Given problem: Output every line of the data exactly as it appears.

Raw data:
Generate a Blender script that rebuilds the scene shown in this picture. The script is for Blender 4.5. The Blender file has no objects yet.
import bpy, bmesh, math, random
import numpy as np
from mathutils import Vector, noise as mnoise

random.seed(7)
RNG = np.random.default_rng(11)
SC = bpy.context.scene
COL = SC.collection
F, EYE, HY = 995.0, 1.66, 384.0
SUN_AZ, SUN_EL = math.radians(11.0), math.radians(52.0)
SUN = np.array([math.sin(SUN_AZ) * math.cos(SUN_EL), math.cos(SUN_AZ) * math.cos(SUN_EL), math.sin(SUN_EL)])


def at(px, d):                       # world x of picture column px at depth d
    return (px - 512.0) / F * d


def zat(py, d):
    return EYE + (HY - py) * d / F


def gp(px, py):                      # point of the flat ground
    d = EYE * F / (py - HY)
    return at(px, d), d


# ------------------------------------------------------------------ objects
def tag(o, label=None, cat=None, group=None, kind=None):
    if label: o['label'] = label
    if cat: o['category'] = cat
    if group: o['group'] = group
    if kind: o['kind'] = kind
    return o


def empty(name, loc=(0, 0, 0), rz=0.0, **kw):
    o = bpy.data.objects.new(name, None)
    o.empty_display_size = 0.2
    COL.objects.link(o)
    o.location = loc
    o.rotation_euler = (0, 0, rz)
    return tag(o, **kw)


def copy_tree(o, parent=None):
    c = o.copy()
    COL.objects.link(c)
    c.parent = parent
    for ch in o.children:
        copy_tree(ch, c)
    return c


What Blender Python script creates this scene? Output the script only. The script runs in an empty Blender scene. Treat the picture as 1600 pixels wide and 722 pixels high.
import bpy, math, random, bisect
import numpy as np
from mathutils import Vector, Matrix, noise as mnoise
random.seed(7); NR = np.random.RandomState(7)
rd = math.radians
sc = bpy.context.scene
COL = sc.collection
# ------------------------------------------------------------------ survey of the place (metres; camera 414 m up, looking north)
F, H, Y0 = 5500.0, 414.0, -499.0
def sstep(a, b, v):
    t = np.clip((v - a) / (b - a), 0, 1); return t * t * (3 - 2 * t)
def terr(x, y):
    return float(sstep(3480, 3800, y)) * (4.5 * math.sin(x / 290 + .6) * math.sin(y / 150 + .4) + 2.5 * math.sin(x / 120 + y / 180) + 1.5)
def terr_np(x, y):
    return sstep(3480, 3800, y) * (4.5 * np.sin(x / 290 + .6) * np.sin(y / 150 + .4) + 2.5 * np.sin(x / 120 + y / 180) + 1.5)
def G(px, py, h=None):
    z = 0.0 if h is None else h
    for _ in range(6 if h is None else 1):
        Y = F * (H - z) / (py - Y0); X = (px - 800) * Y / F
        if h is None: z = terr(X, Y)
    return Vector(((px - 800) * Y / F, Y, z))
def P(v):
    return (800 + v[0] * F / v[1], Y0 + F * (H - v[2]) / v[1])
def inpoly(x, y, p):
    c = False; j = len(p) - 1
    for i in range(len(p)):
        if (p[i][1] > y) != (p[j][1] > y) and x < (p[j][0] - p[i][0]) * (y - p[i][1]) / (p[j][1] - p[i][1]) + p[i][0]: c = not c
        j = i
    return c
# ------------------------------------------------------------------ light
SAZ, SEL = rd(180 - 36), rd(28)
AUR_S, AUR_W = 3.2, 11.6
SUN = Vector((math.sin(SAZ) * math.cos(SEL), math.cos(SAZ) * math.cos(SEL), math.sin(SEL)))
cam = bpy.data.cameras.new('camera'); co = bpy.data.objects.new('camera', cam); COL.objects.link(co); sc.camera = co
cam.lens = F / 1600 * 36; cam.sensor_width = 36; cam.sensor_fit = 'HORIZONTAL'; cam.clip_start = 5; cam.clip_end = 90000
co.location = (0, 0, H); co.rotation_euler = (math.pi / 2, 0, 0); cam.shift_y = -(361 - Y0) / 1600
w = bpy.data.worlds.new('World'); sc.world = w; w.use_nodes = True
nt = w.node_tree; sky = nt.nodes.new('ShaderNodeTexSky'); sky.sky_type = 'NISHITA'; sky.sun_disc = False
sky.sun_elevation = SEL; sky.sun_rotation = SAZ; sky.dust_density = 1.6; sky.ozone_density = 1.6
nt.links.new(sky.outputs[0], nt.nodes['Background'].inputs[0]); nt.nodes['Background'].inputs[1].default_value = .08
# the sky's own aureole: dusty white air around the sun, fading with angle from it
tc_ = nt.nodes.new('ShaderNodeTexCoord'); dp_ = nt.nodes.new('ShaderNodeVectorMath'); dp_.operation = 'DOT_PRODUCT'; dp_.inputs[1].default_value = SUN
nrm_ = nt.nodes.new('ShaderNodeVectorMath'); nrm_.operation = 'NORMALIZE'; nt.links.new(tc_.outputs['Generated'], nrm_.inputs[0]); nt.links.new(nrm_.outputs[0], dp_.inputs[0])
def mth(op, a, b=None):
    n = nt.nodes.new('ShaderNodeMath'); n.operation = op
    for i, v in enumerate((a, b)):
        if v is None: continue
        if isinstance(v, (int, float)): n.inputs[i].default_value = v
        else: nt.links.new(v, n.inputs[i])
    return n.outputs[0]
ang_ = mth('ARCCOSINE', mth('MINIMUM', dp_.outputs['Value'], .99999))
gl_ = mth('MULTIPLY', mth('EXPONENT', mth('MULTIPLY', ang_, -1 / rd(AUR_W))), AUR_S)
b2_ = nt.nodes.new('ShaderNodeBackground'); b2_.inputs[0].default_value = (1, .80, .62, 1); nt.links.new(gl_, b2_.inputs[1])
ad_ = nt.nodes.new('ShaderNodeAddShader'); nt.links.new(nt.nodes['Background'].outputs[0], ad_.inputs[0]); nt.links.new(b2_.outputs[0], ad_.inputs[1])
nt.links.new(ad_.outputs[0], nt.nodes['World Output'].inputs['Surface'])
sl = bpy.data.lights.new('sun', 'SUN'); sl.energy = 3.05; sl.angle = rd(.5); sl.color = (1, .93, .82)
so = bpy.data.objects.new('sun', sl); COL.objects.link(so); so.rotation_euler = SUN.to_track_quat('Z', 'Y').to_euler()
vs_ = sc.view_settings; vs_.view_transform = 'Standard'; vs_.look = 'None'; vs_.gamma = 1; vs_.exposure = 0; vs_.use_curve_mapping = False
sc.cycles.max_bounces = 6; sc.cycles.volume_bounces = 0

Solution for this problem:
Generate a Blender script that rebuilds the scene shown in this picture. The script is for Blender 4.5. The Blender file has no objects yet.
import bpy, bmesh, math, random
import numpy as np
from mathutils import Vector, noise as mnoise

random.seed(7)
RNG = np.random.default_rng(11)
SC = bpy.context.scene
COL = SC.collection
F, EYE, HY = 995.0, 1.66, 384.0
SUN_AZ, SUN_EL = math.radians(11.0), math.radians(52.0)
SUN = np.array([math.sin(SUN_AZ) * math.cos(SUN_EL), math.cos(SUN_AZ) * math.cos(SUN_EL), math.sin(SUN_EL)])


def at(px, d):                       # world x of picture column px at depth d
    return (px - 512.0) / F * d


def zat(py, d):
    return EYE + (HY - py) * d / F


def gp(px, py):                      # point of the flat ground
    d = EYE * F / (py - HY)
    return at(px, d), d


# ------------------------------------------------------------------ objects
def tag(o, label=None, cat=None, group=None, kind=None):
    if label: o['label'] = label
    if cat: o['category'] = cat
    if group: o['group'] = group
    if kind: o['kind'] = kind
    return o


def empty(name, loc=(0, 0, 0), rz=0.0, **kw):
    o = bpy.data.objects.new(name, None)
    o.empty_display_size = 0.2
    COL.objects.link(o)
    o.location = loc
    o.rotation_euler = (0, 0, rz)
    return tag(o, **kw)


def copy_tree(o, parent=None):
    c = o.copy()
    COL.objects.link(c)
    c.parent = parent
    for ch in o.children:
        copy_tree(ch, c)
    return c


What Blender Python script creates this scene? Output the script only. The script runs in an empty Blender scene. Treat the picture as 1600 pixels wide and 722 pixels high.
import bpy, math, random, bisect
import numpy as np
from mathutils import Vector, Matrix, noise as mnoise
random.seed(7); NR = np.random.RandomState(7)
rd = math.radians
sc = bpy.context.scene
COL = sc.collection
# ------------------------------------------------------------------ survey of the place (metres; camera 414 m up, looking north)
F, H, Y0 = 5500.0, 414.0, -499.0
def sstep(a, b, v):
    t = np.clip((v - a) / (b - a), 0, 1); return t * t * (3 - 2 * t)
def terr(x, y):
    return float(sstep(3480, 3800, y)) * (4.5 * math.sin(x / 290 + .6) * math.sin(y / 150 + .4) + 2.5 * math.sin(x / 120 + y / 180) + 1.5)
def terr_np(x, y):
    return sstep(3480, 3800, y) * (4.5 * np.sin(x / 290 + .6) * np.sin(y / 150 + .4) + 2.5 * np.sin(x / 120 + y / 180) + 1.5)
def G(px, py, h=None):
    z = 0.0 if h is None else h
    for _ in range(6 if h is None else 1):
        Y = F * (H - z) / (py - Y0); X = (px - 800) * Y / F
        if h is None: z = terr(X, Y)
    return Vector(((px - 800) * Y / F, Y, z))
def P(v):
    return (800 + v[0] * F / v[1], Y0 + F * (H - v[2]) / v[1])
def inpoly(x, y, p):
    c = False; j = len(p) - 1
    for i in range(len(p)):
        if (p[i][1] > y) != (p[j][1] > y) and x < (p[j][0] - p[i][0]) * (y - p[i][1]) / (p[j][1] - p[i][1]) + p[i][0]: c = not c
        j = i
    return c
# ------------------------------------------------------------------ light
SAZ, SEL = rd(180 - 36), rd(28)
AUR_S, AUR_W = 3.2, 11.6
SUN = Vector((math.sin(SAZ) * math.cos(SEL), math.cos(SAZ) * math.cos(SEL), math.sin(SEL)))
cam = bpy.data.cameras.new('camera'); co = bpy.data.objects.new('camera', cam); COL.objects.link(co); sc.camera = co
cam.lens = F / 1600 * 36; cam.sensor_width = 36; cam.sensor_fit = 'HORIZONTAL'; cam.clip_start = 5; cam.clip_end = 90000
co.location = (0, 0, H); co.rotation_euler = (math.pi / 2, 0, 0); cam.shift_y = -(361 - Y0) / 1600
w = bpy.data.worlds.new('World'); sc.world = w; w.use_nodes = True
nt = w.node_tree; sky = nt.nodes.new('ShaderNodeTexSky'); sky.sky_type = 'NISHITA'; sky.sun_disc = False
sky.sun_elevation = SEL; sky.sun_rotation = SAZ; sky.dust_density = 1.6; sky.ozone_density = 1.6
nt.links.new(sky.outputs[0], nt.nodes['Background'].inputs[0]); nt.nodes['Background'].inputs[1].default_value = .08
# the sky's own aureole: dusty white air around the sun, fading with angle from it
tc_ = nt.nodes.new('ShaderNodeTexCoord'); dp_ = nt.nodes.new('ShaderNodeVectorMath'); dp_.operation = 'DOT_PRODUCT'; dp_.inputs[1].default_value = SUN
nrm_ = nt.nodes.new('ShaderNodeVectorMath'); nrm_.operation = 'NORMALIZE'; nt.links.new(tc_.outputs['Generated'], nrm_.inputs[0]); nt.links.new(nrm_.outputs[0], dp_.inputs[0])
def mth(op, a, b=None):
    n = nt.nodes.new('ShaderNodeMath'); n.operation = op
    for i, v in enumerate((a, b)):
        if v is None: continue
        if isinstance(v, (int, float)): n.inputs[i].default_value = v
        else: nt.links.new(v, n.inputs[i])
    return n.outputs[0]
ang_ = mth('ARCCOSINE', mth('MINIMUM', dp_.outputs['Value'], .99999))
gl_ = mth('MULTIPLY', mth('EXPONENT', mth('MULTIPLY', ang_, -1 / rd(AUR_W))), AUR_S)
b2_ = nt.nodes.new('ShaderNodeBackground'); b2_.inputs[0].default_value = (1, .80, .62, 1); nt.links.new(gl_, b2_.inputs[1])
ad_ = nt.nodes.new('ShaderNodeAddShader'); nt.links.new(nt.nodes['Background'].outputs[0], ad_.inputs[0]); nt.links.new(b2_.outputs[0], ad_.inputs[1])
nt.links.new(ad_.outputs[0], nt.nodes['World Output'].inputs['Surface'])
sl = bpy.data.lights.new('sun', 'SUN'); sl.energy = 3.05; sl.angle = rd(.5); sl.color = (1, .93, .82)
so = bpy.data.objects.new('sun', sl); COL.objects.link(so); so.rotation_euler = SUN.to_track_quat('Z', 'Y').to_euler()
vs_ = sc.view_settings; vs_.view_transform = 'Standard'; vs_.look = 'None'; vs_.gamma = 1; vs_.exposure = 0; vs_.use_curve_mapping = False
sc.cycles.max_bounces = 6; sc.cycles.volume_bounces = 0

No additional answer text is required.